Projekty z Polski będą konkurować z przedsięwzięciami z całej Europy. Pozyskanie wsparcia zależy więc od jakości projektów, ale także liczy się czas ich składania. Wsparcie ma być dostępne do lipca 2019 roku. Środki mogą się jednak wyczerpać wcześniej.
Wsparcie EBI w ramach planu Junckera to udzielane na preferencyjnych warunkach kredyty, pożyczki, dług podporządkowany czy wykup udziałów.
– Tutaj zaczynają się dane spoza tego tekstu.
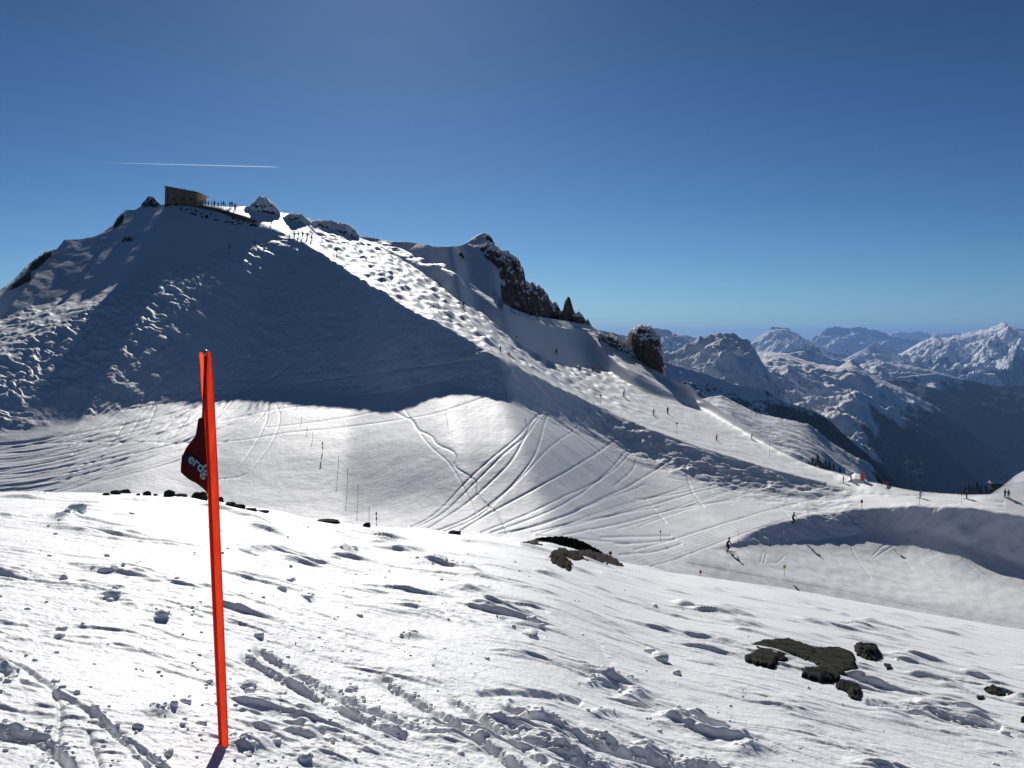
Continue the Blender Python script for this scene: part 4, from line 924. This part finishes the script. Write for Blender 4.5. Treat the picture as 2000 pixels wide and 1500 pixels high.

Jak tłumaczył Słowik, są to długoletnie kredyty inwestycyjne, na okres nawet 20-25 lat, mają mieć niższe oprocentowane niż kredyty komercyjne. Według wstępnych szacunków oprocentowanie takiego kredytu nie powinno wynosić więcej niż 2-3 proc., jednak będzie ono zależało od oceny konkretnego projektu.
Europejski Fundusz Inwestycji Strategicznych ma być również potencjalnym źródłem finansowania inwestycji w ramach rządowego Planu na rzecz odpowiedzialnego rozwoju.
Plan Junckera ma pomóc ożywić wzrost i zatrudnienie w UE, a Europejski Fundusz Inwestycji Strategicznych jest jego fundamentem. Komisja Europejska zakłada, że w ciągu trzech lat na inwestycje zostanie wygenerowanych 315 mld euro.